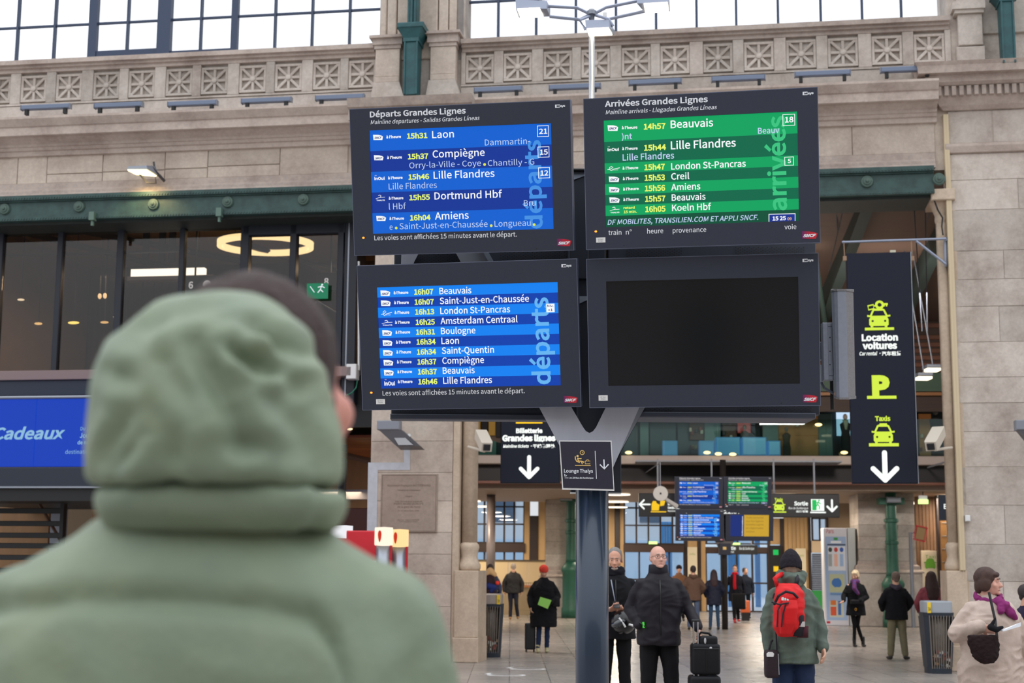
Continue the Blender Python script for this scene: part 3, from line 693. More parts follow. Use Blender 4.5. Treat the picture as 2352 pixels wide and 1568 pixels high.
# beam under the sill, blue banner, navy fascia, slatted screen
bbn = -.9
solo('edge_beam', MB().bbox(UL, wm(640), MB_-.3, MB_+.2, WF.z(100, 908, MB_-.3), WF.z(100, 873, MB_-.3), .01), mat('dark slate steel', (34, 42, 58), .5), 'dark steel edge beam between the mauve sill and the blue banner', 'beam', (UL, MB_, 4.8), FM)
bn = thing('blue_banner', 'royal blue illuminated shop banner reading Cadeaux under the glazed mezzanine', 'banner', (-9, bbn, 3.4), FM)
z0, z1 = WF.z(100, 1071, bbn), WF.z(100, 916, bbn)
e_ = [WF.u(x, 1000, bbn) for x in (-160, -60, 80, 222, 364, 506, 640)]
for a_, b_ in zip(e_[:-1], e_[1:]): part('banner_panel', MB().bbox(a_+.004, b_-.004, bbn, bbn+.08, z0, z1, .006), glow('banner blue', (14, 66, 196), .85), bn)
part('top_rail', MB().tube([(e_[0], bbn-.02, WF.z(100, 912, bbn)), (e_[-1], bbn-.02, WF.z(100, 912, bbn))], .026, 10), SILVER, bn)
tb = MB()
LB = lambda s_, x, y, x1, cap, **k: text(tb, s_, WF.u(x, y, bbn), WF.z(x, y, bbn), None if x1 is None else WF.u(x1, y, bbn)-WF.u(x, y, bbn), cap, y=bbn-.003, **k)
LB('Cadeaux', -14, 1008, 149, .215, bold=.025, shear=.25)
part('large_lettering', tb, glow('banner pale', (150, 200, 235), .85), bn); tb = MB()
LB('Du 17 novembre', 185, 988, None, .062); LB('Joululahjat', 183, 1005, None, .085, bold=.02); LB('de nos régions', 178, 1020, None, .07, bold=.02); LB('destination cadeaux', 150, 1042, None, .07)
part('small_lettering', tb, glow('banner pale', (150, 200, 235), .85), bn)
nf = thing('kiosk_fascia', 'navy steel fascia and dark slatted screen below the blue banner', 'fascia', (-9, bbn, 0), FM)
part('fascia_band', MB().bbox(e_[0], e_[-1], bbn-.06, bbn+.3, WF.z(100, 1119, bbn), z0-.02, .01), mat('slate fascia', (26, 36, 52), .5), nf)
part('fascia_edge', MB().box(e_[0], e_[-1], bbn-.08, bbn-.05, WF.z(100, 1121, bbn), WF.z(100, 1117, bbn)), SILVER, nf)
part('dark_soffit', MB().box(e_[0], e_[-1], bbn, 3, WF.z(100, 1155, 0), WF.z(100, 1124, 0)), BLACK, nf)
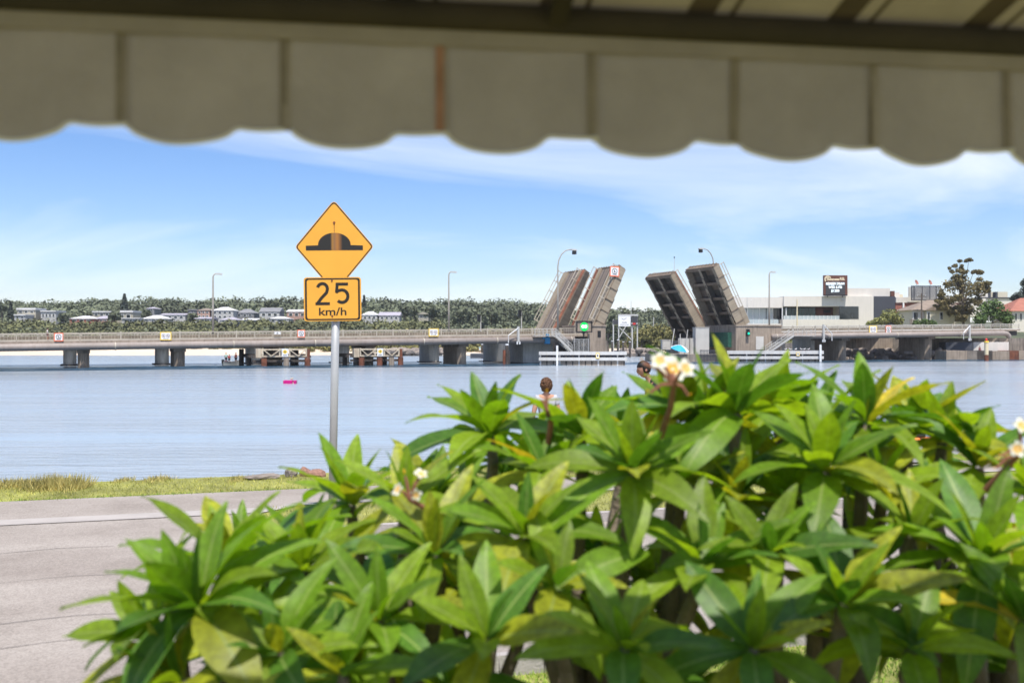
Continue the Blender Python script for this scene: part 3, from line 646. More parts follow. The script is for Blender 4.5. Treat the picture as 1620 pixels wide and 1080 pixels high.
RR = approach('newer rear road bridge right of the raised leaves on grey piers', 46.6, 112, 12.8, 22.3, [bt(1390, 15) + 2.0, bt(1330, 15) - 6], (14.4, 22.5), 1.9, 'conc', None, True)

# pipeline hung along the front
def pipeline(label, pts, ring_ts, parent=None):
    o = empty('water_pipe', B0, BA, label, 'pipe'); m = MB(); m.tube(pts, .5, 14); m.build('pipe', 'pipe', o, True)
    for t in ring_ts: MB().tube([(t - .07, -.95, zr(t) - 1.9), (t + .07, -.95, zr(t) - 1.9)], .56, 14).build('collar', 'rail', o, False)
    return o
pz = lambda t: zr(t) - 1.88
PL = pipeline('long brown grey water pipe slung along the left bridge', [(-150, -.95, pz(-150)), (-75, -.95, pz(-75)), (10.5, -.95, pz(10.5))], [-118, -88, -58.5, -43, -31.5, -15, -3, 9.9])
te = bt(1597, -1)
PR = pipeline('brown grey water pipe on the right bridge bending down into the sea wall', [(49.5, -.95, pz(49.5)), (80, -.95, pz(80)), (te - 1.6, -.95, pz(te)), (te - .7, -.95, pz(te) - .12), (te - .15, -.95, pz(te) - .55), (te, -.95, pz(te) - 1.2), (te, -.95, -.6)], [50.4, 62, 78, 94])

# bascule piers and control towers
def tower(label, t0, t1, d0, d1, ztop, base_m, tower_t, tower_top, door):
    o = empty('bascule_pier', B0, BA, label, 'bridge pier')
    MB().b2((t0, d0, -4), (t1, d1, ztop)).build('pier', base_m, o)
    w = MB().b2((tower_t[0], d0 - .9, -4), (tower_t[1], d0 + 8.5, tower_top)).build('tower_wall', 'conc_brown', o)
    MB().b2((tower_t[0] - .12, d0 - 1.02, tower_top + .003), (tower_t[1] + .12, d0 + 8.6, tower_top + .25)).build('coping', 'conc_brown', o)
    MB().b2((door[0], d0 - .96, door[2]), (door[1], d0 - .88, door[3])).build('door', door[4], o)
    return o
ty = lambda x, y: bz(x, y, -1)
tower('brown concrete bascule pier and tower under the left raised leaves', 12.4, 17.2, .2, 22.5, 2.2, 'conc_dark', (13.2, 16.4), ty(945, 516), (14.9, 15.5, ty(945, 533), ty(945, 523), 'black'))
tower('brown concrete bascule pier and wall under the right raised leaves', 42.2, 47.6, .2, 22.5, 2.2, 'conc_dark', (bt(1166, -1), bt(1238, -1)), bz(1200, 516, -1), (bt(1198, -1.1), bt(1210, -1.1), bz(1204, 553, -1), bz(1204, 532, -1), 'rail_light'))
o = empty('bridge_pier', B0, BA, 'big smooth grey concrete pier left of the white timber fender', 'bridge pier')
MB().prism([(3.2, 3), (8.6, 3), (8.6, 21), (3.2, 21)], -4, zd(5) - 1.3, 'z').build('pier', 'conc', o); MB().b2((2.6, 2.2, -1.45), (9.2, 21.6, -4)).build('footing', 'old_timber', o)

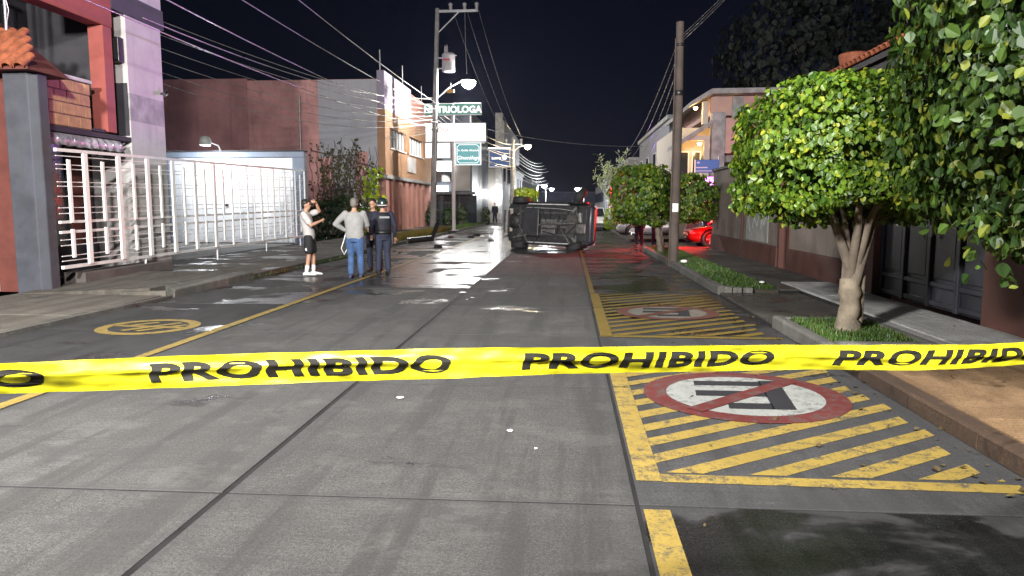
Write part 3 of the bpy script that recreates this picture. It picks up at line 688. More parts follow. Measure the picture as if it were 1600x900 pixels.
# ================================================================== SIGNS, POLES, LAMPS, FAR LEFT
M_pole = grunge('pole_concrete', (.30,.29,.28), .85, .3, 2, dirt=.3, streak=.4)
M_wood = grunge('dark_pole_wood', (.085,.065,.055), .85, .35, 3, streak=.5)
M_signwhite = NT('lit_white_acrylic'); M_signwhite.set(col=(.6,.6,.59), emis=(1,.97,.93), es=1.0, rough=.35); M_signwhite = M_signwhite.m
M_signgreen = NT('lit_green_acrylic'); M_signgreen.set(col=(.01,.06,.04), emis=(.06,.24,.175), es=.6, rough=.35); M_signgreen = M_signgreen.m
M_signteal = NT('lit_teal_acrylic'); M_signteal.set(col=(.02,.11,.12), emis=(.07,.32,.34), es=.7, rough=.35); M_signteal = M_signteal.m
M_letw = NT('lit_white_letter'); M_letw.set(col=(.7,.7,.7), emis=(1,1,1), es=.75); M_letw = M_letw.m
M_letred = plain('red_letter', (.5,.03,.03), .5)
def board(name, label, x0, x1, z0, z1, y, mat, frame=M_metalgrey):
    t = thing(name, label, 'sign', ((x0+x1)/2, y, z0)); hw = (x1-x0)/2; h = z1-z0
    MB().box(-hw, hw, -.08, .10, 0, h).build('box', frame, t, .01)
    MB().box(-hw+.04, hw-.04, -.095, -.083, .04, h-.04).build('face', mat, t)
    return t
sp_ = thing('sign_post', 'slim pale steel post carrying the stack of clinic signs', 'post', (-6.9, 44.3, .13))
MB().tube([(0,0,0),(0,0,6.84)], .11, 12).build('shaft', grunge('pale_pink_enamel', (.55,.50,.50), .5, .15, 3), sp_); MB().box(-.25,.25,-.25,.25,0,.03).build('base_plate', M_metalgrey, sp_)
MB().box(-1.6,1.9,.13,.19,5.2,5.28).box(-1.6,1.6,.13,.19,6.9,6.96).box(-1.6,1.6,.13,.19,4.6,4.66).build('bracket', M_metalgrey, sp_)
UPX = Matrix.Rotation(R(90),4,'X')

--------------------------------

### GOAL
Skip all pictures and retype only the stretch from the line that holds "0)), BLACK, nf)" through the line that holds "PR = pipeline('brown", exactly as written.

### THE OUTPUT
part('dark_soffit', MB().box(e_[0], e_[-1], bbn, 3, WF.z(100, 1155, 0), WF.z(100, 1124, 0)), BLACK, nf)
Continue the Blender Python script for this scene: part 3, from line 646. More parts follow. The script is for Blender 4.5. Treat the picture as 1620 pixels wide and 1080 pixels high.
RR = approach('newer rear road bridge right of the raised leaves on grey piers', 46.6, 112, 12.8, 22.3, [bt(1390, 15) + 2.0, bt(1330, 15) - 6], (14.4, 22.5), 1.9, 'conc', None, True)

# pipeline hung along the front
def pipeline(label, pts, ring_ts, parent=None):
    o = empty('water_pipe', B0, BA, label, 'pipe'); m = MB(); m.tube(pts, .5, 14); m.build('pipe', 'pipe', o, True)
    for t in ring_ts: MB().tube([(t - .07, -.95, zr(t) - 1.9), (t + .07, -.95, zr(t) - 1.9)], .56, 14).build('collar', 'rail', o, False)
    return o
pz = lambda t: zr(t) - 1.88
PL = pipeline('long brown grey water pipe slung along the left bridge', [(-150, -.95, pz(-150)), (-75, -.95, pz(-75)), (10.5, -.95, pz(10.5))], [-118, -88, -58.5, -43, -31.5, -15, -3, 9.9])
te = bt(1597, -1)
PR = pipeline('brown grey water pipe on the right bridge bending down into the sea wall', [(49.5, -.95, pz(49.5)), (80, -.95, pz(80)), (te - 1.6, -.95, pz(te)), (te - .7, -.95, pz(te) - .12), (te - .15, -.95, pz(te) - .55), (te, -.95, pz(te) - 1.2), (te, -.95, -.6)], [50.4, 62, 78, 94])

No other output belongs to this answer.